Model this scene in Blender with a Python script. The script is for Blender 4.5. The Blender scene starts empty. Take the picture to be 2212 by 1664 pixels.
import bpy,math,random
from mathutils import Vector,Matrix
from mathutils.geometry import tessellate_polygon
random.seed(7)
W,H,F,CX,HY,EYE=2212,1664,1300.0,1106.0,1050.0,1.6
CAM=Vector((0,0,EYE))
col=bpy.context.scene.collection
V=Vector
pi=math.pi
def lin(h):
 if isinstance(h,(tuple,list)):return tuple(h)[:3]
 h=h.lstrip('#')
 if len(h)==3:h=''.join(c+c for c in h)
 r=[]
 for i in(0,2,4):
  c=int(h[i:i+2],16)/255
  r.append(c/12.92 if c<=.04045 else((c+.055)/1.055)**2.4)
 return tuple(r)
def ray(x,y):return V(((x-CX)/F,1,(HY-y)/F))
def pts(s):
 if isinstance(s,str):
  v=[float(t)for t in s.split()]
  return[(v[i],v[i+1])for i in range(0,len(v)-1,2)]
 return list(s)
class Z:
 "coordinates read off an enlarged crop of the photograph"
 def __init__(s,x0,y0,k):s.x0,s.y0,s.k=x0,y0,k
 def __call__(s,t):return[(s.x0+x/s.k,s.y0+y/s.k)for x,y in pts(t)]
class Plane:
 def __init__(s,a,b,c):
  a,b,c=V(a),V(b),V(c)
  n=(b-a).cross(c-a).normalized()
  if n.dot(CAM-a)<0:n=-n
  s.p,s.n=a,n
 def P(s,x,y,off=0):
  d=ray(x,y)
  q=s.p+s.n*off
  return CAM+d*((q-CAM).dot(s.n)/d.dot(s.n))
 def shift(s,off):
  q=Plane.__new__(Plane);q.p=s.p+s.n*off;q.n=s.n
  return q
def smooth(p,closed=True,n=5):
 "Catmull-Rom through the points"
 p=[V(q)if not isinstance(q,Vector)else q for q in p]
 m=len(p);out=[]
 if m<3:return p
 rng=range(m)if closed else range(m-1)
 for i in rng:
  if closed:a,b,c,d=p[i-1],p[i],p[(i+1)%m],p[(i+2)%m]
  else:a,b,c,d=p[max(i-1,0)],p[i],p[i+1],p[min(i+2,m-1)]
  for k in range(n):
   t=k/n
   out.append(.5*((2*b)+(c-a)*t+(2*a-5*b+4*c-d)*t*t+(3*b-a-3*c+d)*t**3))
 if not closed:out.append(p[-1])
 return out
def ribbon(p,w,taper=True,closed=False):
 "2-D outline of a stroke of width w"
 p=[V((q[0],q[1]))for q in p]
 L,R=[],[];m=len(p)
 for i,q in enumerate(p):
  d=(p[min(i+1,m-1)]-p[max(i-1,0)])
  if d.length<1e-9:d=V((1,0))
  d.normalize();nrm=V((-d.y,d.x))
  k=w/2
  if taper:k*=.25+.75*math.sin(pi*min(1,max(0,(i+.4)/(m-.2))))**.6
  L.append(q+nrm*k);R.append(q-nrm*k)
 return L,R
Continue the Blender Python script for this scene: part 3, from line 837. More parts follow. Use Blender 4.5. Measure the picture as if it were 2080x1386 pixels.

WHAT YOU SHOULD DO: Write each line above out exactly.

SOLUTION TO THE EXERCISE:
Model this scene in Blender with a Python script. The script is for Blender 4.5. The Blender scene starts empty. Take the picture to be 2212 by 1664 pixels.
import bpy,math,random
from mathutils import Vector,Matrix
from mathutils.geometry import tessellate_polygon
random.seed(7)
W,H,F,CX,HY,EYE=2212,1664,1300.0,1106.0,1050.0,1.6
CAM=Vector((0,0,EYE))
col=bpy.context.scene.collection
V=Vector
pi=math.pi
def lin(h):
 if isinstance(h,(tuple,list)):return tuple(h)[:3]
 h=h.lstrip('#')
 if len(h)==3:h=''.join(c+c for c in h)
 r=[]
 for i in(0,2,4):
  c=int(h[i:i+2],16)/255
  r.append(c/12.92 if c<=.04045 else((c+.055)/1.055)**2.4)
 return tuple(r)
def ray(x,y):return V(((x-CX)/F,1,(HY-y)/F))
def pts(s):
 if isinstance(s,str):
  v=[float(t)for t in s.split()]
  return[(v[i],v[i+1])for i in range(0,len(v)-1,2)]
 return list(s)
class Z:
 "coordinates read off an enlarged crop of the photograph"
 def __init__(s,x0,y0,k):s.x0,s.y0,s.k=x0,y0,k
 def __call__(s,t):return[(s.x0+x/s.k,s.y0+y/s.k)for x,y in pts(t)]
class Plane:
 def __init__(s,a,b,c):
  a,b,c=V(a),V(b),V(c)
  n=(b-a).cross(c-a).normalized()
  if n.dot(CAM-a)<0:n=-n
  s.p,s.n=a,n
 def P(s,x,y,off=0):
  d=ray(x,y)
  q=s.p+s.n*off
  return CAM+d*((q-CAM).dot(s.n)/d.dot(s.n))
 def shift(s,off):
  q=Plane.__new__(Plane);q.p=s.p+s.n*off;q.n=s.n
  return q
def smooth(p,closed=True,n=5):
 "Catmull-Rom through the points"
 p=[V(q)if not isinstance(q,Vector)else q for q in p]
 m=len(p);out=[]
 if m<3:return p
 rng=range(m)if closed else range(m-1)
 for i in rng:
  if closed:a,b,c,d=p[i-1],p[i],p[(i+1)%m],p[(i+2)%m]
  else:a,b,c,d=p[max(i-1,0)],p[i],p[i+1],p[min(i+2,m-1)]
  for k in range(n):
   t=k/n
   out.append(.5*((2*b)+(c-a)*t+(2*a-5*b+4*c-d)*t*t+(3*b-a-3*c+d)*t**3))
 if not closed:out.append(p[-1])
 return out
def ribbon(p,w,taper=True,closed=False):
 "2-D outline of a stroke of width w"
 p=[V((q[0],q[1]))for q in p]
 L,R=[],[];m=len(p)
 for i,q in enumerate(p):
  d=(p[min(i+1,m-1)]-p[max(i-1,0)])
  if d.length<1e-9:d=V((1,0))
  d.normalize();nrm=V((-d.y,d.x))
  k=w/2
  if taper:k*=.25+.75*math.sin(pi*min(1,max(0,(i+.4)/(m-.2))))**.6
  L.append(q+nrm*k);R.append(q-nrm*k)
 return L,R
Continue the Blender Python script for this scene: part 3, from line 837. More parts follow. Use Blender 4.5. Measure the picture as if it were 2080x1386 pixels.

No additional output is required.